Три друга всюду сопровождали ее и гордились, этой найденной ими удивительной женщиной. У нее была необыкновенная способность слушанья и восприятия, а молодые журналисты Феликс Пиа и Жюль Сандо любили, чтобы их слушали. Вместе с Пиа она шла на собрания сен-симонистов и вместе с ним умеренно критиковала зарождающийся социализм! Жюль Сандо вводил ее в круг литературных интересов, и ее поклонение Гюго вполне соответствовало его восторгам.
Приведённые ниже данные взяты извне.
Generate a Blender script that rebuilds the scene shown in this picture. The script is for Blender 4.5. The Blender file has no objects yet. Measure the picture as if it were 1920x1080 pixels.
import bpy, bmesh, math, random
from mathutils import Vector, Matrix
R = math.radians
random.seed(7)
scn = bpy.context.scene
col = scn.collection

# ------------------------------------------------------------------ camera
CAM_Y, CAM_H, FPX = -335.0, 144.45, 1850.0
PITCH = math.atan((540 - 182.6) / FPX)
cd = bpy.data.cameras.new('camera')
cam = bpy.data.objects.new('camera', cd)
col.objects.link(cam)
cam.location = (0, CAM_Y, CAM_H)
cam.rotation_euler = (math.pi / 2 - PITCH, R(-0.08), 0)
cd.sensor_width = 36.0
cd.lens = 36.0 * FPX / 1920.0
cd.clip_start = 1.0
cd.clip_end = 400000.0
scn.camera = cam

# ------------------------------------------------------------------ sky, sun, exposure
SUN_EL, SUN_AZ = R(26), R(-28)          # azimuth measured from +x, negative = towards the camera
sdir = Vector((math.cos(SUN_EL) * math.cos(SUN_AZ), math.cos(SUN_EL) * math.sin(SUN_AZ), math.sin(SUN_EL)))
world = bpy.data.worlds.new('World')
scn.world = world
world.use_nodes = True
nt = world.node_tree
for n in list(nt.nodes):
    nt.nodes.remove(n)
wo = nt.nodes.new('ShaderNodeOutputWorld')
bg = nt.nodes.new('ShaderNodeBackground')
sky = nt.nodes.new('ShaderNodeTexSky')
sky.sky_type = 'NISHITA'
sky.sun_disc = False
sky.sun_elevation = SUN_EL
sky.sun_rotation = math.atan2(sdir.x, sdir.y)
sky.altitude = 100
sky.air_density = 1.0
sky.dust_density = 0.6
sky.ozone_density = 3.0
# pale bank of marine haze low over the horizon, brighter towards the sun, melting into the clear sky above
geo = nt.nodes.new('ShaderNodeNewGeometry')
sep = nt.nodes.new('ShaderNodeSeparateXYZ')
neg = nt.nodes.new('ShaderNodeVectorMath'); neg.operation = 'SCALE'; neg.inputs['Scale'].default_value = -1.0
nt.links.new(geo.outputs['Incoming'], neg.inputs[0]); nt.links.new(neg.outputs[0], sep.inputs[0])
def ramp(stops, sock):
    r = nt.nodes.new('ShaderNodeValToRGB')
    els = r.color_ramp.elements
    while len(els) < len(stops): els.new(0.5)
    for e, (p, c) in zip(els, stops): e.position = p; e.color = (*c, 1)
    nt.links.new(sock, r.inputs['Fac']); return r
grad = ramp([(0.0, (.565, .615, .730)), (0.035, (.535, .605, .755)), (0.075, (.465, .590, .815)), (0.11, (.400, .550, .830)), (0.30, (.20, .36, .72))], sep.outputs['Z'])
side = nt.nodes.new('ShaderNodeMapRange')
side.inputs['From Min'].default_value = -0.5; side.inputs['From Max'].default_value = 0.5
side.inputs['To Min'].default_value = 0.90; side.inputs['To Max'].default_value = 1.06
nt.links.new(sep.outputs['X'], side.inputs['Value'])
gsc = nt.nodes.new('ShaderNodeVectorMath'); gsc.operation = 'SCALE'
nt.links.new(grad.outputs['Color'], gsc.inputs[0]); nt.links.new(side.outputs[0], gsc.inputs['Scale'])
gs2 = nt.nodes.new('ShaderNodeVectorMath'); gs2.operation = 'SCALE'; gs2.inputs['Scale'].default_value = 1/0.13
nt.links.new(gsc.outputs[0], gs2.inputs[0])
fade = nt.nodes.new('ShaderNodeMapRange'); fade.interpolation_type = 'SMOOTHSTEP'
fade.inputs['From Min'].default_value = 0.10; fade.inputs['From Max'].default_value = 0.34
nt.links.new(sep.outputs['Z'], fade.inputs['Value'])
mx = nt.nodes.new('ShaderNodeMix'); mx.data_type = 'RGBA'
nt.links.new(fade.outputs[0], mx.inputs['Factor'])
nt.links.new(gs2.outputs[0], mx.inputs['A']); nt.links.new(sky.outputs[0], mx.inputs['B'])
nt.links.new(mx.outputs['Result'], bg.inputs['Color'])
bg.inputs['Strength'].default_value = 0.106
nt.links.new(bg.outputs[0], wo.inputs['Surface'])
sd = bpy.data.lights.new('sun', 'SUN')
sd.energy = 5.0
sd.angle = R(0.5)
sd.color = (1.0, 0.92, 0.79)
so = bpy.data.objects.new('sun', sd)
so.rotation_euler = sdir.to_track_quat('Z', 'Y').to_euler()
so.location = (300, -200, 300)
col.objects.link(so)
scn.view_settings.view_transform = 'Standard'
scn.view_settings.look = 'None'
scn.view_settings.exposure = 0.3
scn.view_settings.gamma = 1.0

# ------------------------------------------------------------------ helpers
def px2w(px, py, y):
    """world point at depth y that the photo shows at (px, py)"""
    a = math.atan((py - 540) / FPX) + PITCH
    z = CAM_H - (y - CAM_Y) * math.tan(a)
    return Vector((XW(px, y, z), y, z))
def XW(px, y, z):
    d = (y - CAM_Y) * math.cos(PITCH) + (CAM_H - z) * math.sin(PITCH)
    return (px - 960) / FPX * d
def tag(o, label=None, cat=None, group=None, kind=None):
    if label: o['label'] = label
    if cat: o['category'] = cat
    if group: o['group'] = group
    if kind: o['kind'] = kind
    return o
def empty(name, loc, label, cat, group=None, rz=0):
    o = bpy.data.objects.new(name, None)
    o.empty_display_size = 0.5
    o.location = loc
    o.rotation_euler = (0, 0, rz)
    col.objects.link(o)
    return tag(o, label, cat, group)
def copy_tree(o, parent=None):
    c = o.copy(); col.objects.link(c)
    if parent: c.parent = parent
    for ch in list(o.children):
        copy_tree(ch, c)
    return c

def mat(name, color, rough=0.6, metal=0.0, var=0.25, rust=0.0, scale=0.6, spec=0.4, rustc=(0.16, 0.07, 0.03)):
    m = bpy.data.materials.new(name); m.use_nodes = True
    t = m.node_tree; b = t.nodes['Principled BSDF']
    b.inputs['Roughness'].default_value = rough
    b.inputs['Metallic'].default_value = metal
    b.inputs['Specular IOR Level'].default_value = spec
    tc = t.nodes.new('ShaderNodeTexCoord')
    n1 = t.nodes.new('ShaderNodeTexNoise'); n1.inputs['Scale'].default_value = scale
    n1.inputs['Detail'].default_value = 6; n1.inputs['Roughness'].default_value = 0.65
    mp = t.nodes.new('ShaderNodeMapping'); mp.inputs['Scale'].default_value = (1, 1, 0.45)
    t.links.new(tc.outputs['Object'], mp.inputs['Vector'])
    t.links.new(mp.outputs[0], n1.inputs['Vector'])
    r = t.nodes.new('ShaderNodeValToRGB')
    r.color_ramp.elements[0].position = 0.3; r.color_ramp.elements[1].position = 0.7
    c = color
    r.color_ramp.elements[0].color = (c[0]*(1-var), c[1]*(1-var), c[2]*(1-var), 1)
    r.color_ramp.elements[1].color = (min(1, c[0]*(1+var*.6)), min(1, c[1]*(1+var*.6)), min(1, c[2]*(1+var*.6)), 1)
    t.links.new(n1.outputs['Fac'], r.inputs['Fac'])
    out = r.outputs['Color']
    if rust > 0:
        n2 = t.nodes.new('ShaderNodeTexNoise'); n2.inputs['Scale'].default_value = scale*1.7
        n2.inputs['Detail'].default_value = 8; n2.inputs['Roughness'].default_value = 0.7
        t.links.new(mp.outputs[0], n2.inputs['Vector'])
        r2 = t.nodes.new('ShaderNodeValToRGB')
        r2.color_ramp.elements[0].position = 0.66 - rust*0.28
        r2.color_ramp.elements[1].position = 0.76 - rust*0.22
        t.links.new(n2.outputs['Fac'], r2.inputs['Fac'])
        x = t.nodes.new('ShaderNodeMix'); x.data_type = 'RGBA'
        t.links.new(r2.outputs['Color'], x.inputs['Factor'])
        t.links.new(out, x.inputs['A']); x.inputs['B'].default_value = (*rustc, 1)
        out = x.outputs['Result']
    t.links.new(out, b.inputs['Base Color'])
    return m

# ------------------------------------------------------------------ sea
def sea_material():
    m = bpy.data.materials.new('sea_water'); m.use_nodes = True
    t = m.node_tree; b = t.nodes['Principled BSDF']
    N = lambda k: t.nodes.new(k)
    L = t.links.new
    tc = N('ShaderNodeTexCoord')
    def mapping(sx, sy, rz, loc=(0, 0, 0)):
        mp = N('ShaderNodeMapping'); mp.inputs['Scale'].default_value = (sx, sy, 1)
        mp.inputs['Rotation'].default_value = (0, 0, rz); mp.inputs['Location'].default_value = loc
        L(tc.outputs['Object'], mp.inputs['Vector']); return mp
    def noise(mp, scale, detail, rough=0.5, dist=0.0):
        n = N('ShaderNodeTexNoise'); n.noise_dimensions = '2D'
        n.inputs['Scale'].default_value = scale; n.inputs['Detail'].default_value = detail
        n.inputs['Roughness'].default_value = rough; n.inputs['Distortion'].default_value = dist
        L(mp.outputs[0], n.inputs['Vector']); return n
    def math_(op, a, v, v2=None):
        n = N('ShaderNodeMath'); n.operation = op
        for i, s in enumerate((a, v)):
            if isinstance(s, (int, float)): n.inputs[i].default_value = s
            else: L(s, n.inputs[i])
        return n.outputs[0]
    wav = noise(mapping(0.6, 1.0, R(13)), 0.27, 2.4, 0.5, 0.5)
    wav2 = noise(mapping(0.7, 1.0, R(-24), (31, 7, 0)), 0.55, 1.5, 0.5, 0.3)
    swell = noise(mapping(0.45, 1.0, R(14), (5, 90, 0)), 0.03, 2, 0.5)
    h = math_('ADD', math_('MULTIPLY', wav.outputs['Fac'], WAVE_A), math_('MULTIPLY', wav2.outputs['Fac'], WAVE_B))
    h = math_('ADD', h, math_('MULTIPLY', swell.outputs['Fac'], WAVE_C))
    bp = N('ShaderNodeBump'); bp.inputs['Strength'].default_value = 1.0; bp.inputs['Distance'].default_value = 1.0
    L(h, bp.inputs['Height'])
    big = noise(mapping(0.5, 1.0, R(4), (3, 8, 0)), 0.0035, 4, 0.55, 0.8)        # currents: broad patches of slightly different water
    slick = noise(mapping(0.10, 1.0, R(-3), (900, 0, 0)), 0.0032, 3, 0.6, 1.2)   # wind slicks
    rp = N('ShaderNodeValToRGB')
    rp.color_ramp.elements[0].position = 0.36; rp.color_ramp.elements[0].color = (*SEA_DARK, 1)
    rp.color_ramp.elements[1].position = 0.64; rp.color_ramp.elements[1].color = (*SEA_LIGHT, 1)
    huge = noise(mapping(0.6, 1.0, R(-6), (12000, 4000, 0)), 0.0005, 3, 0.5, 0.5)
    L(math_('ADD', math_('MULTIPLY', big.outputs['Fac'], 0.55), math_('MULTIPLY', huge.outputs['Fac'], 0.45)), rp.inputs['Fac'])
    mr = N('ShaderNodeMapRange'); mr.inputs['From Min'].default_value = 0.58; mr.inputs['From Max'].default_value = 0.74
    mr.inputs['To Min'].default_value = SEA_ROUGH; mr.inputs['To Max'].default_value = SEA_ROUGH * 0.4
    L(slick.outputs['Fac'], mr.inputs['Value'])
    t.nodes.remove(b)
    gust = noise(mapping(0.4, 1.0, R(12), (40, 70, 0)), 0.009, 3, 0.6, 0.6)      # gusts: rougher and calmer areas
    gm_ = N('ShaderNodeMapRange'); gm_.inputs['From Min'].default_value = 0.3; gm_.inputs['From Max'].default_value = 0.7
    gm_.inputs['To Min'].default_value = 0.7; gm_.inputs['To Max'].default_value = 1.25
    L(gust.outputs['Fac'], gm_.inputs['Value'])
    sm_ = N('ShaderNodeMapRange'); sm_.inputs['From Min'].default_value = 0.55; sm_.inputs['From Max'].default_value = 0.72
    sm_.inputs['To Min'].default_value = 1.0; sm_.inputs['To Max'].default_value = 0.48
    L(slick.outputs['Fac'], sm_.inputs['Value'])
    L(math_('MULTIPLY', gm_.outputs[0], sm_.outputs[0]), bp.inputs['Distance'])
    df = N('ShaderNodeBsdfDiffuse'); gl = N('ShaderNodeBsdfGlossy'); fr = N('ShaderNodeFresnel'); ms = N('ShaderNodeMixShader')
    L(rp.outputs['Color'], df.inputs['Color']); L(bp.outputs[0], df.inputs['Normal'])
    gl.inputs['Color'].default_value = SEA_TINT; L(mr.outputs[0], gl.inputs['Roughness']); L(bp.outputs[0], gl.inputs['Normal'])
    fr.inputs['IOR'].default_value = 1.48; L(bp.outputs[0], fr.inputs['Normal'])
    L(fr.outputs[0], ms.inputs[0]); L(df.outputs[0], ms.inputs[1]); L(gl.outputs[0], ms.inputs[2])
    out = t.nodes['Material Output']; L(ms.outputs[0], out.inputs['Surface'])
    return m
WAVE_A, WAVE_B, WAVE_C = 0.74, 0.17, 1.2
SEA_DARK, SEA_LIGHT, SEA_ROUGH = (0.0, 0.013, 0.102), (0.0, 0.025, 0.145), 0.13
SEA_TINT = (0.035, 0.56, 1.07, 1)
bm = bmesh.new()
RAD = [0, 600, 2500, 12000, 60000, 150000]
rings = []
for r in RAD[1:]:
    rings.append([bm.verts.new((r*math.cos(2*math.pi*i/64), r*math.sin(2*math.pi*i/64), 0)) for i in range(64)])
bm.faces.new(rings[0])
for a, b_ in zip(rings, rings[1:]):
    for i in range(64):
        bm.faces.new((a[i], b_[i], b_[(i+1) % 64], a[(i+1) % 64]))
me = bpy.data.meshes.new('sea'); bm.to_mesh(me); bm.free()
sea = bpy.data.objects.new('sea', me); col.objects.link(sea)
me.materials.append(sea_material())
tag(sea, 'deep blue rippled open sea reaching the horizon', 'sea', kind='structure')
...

Пенсии, которую выплачивал муж, ей не хватало; она привезла с собой из Берри кое-какие литературные наброски и хотела заняться писанием. В этом намерении не было страсти, не было громких слов о призвании, о необходимости высказаться. Литература могла дать средства к жизни. Аврора обладала необыкновенной усидчивостью, работалось ей легко, слова сами выливались из-под ее пера, она редко перечитывала написанное. В деловых отношениях она проявляла решимость.